■ **EXERCISE DESCRIPTION**
Only the lines from the start of the data below through the line that contains "col = sc.collection" are to be copied, exactly and without pictures.

■ **GIVEN MATERIAL**
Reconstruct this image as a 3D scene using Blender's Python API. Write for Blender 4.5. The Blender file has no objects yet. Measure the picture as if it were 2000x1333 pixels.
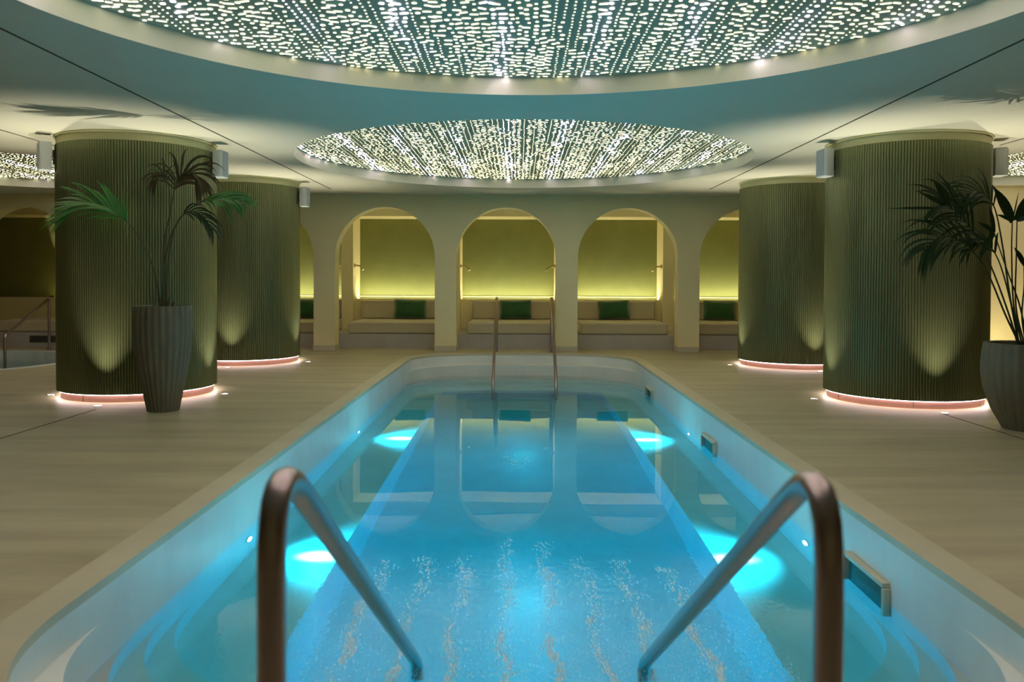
import bpy, math, random
from mathutils import Vector, Matrix
random.seed(7)
PI = math.pi
sc = bpy.context.scene
col = sc.collection

# ------------------------------------------------------------------ camera, world, exposure
cam_d = bpy.data.cameras.new('camera'); cam = bpy.data.objects.new('camera', cam_d); col.objects.link(cam)
cam_d.sensor_width = 36.0; cam_d.lens = 36.0*1600/2000
PITCH = math.radians(1.2)
cam_d.shift_y = -0.0425
cam.matrix_world = (Matrix.Translation((0, 0, 1.2)) @ Matrix.Rotation(math.atan(13/1600), 4, 'Z')
                    @ Matrix.Rotation(PI/2-PITCH, 4, 'X') @ Matrix.Rotation(math.radians(0.25), 4, 'Z'))
cam_d.clip_start = 0.05
cam_d.dof.use_dof = True; cam_d.dof.focus_distance = 9.5; cam_d.dof.aperture_fstop = 2.8
sc.camera = cam
w = bpy.data.worlds.new('world'); sc.world = w; w.use_nodes = True
w.node_tree.nodes['Background'].inputs[0].default_value = (0.5, 0.55, 0.5, 1)
w.node_tree.nodes['Background'].inputs[1].default_value = 0.02
sc.view_settings.view_transform = 'Standard'; sc.view_settings.look = 'None'
sc.view_settings.gamma = 1.0; sc.view_settings.use_curve_mapping = False
sc.view_settings.exposure = 0.95
sc.cycles.use_denoising = True
sc.cycles.max_bounces = 14; sc.cycles.diffuse_bounces = 5; sc.cycles.glossy_bounces = 6; sc.cycles.transmission_bounces = 10
sc.cycles.sample_clamp_indirect = 6.0
sc.cycles.caustics_refractive = True; sc.cycles.caustics_reflective = False
sc.cycles.blur_glossy = 0.6

# strengths of the real lamps
P_OCULUS = 3.3
P_UPLIGHT = 88.0
P_COVE = 34.0
P_RING = 10.0
P_POOL_WIDE = 108.0
P_POOL_BEAM = 95.0
WARM = (1.0, 0.92, 0.68)

# ------------------------------------------------------------------ helpers
class MB:
    def __init__(s): s.v = []; s.f = []; s.mi = []; s.cur = 0
    def add(s, vs, fs):
        o = len(s.v); s.v += [tuple(v) for v in vs]; s.f += [tuple(i+o for i in f) for f in fs]; s.mi += [s.cur]*len(fs); return s
    def box(s, x0, x1, y0, y1, z0, z1):
        return s.add([(x0,y0,z0),(x1,y0,z0),(x1,y1,z0),(x0,y1,z0),(x0,y0,z1),(x1,y0,z1),(x1,y1,z1),(x0,y1,z1)],
                     [(0,3,2,1),(4,5,6,7),(0,1,5,4),(1,2,6,5),(2,3,7,6),(3,0,4,7)])
    def lathe(s, prof, n=48, cx=0, cy=0, lobes=0, amp=0.0, cap0=False, cap1=False):
        vs = []
        for (r, z) in prof:
            for i in range(n):
                a = 2*PI*i/n
                rr = r*(1+amp*math.cos(lobes*a)) if lobes else r
                vs.append((cx+rr*math.cos(a), cy+rr*math.sin(a), z))
        fs = []
        for j in range(len(prof)-1):
            for i in range(n):
                k = (i+1) % n
                fs.append((j*n+i, j*n+k, (j+1)*n+k, (j+1)*n+i))
        if cap0: fs.append(tuple(reversed(range(n))))
        if cap1: fs.append(tuple((len(prof)-1)*n+i for i in range(n)))
        return s.add(vs, fs)
    def tube(s, pts, rad, n=16, caps=True):
        pts = [Vector(p) for p in pts]
        if not isinstance(rad, (list, tuple)): rad = [rad]*len(pts)
        t0 = (pts[1]-pts[0]).normalized()
        up = Vector((0,0,1)) if abs(t0.z) < 0.9 else Vector((0,1,0))
        nrm = t0.cross(up).normalized(); vs = []
        for i, p in enumerate(pts):
            t = (pts[min(i+1, len(pts)-1)]-pts[max(i-1, 0)]).normalized()
            nrm = (nrm - t*nrm.dot(t)).normalized(); b = t.cross(nrm)
            for k in range(n):
                a = 2*PI*k/n
                vs.append(p+rad[i]*(math.cos(a)*nrm+math.sin(a)*b))
        fs = []
        for j in range(len(pts)-1):
            for i in range(n):
                k = (i+1) % n
                fs.append((j*n+i, j*n+k, (j+1)*n+k, (j+1)*n+i))
        if caps: fs += [tuple(reversed(range(n))), tuple((len(pts)-1)*n+i for i in range(n))]
        return s.add(vs, fs)
    def prism(s, pts, z0, z1):
        n = len(pts)
        vs = [(x,y,z0) for x,y in pts]+[(x,y,z1) for x,y in pts]
        return s.add(vs, [tuple(reversed(range(n))), tuple(range(n,2*n))]+[(i,(i+1)%n,n+(i+1)%n,n+i) for i in range(n)])
    def build(s, name, mat=None, parent=None, smooth=False, loc=None, bevel=0, bseg=3):
        me = bpy.data.meshes.new(name); me.from_pydata(s.v, [], s.f); me.update()
        o = bpy.data.objects.new(name, me); col.objects.link(o)
        mats = mat if isinstance(mat, (list, tuple)) else [mat]
        for m in mats: me.materials.append(m)
        if len(mats) > 1: me.polygons.foreach_set('material_index', s.mi)
        if parent is not None: o.parent = parent
        if loc: o.location = loc
        if bevel:
            b = o.modifiers.new('bevel', 'BEVEL'); b.width = bevel; b.segments = bseg; b.limit_method = 'ANGLE'; b.angle_limit = 0.6
            smooth = True
        if smooth:
            me.polygons.foreach_set('use_smooth', [True]*len(me.polygons))
            try: me.set_sharp_from_angle(angle=math.radians(40 if not bevel else 60))
            except Exception: pass
        return o
def tag(o, label=None, cat=None, group=None, kind=None):
    if label: o['label'] = label
    if cat: o['category'] = cat
    if group: o['group'] = group
    if kind: o['kind'] = kind
    return o
def empty(name, loc=(0,0,0), rz=0, label=None, cat=None, group=None):
    o = bpy.data.objects.new(name, None); col.objects.link(o); o.location = loc; o.rotation_euler.z = rz
    o.empty_display_size = 0.1
    return tag(o, label, cat, group)
def struct(mb, name, mat, parent=None, **k):
    o = mb.build(name, mat, parent, **k); o['kind'] = 'structure'; return o
def kids(o): return [c for c in bpy.data.objects if c.parent == o]
def copy_tree(o, parent=None):
    ch = kids(o); c = o.copy(); col.objects.link(c)
    if parent is not None: c.parent = parent
    for k in ch: copy_tree(k, c)
    return c
def round_path(pts, r, seg=8):
    pts = [Vector(p) for p in pts]; out = [pts[0]]
    for i in range(1, len(pts)-1):
        a, b, c = pts[i-1], pts[i], pts[i+1]
        d1 = (a-b).normalized(); d2 = (c-b).normalized()
        L = min(r, (a-b).length*0.45, (c-b).length*0.45)
        p0 = b+d1*L; p1 = b+d2*L
        for k in range(seg+1):
            t = k/seg; out.append(p0*(1-t)**2+b*2*t*(1-t)+p1*t*t)
    out.append(pts[-1]); return out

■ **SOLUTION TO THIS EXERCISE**
Reconstruct this image as a 3D scene using Blender's Python API. Write for Blender 4.5. The Blender file has no objects yet. Measure the picture as if it were 2000x1333 pixels.
import bpy, math, random
from mathutils import Vector, Matrix
random.seed(7)
PI = math.pi
sc = bpy.context.scene
col = sc.collection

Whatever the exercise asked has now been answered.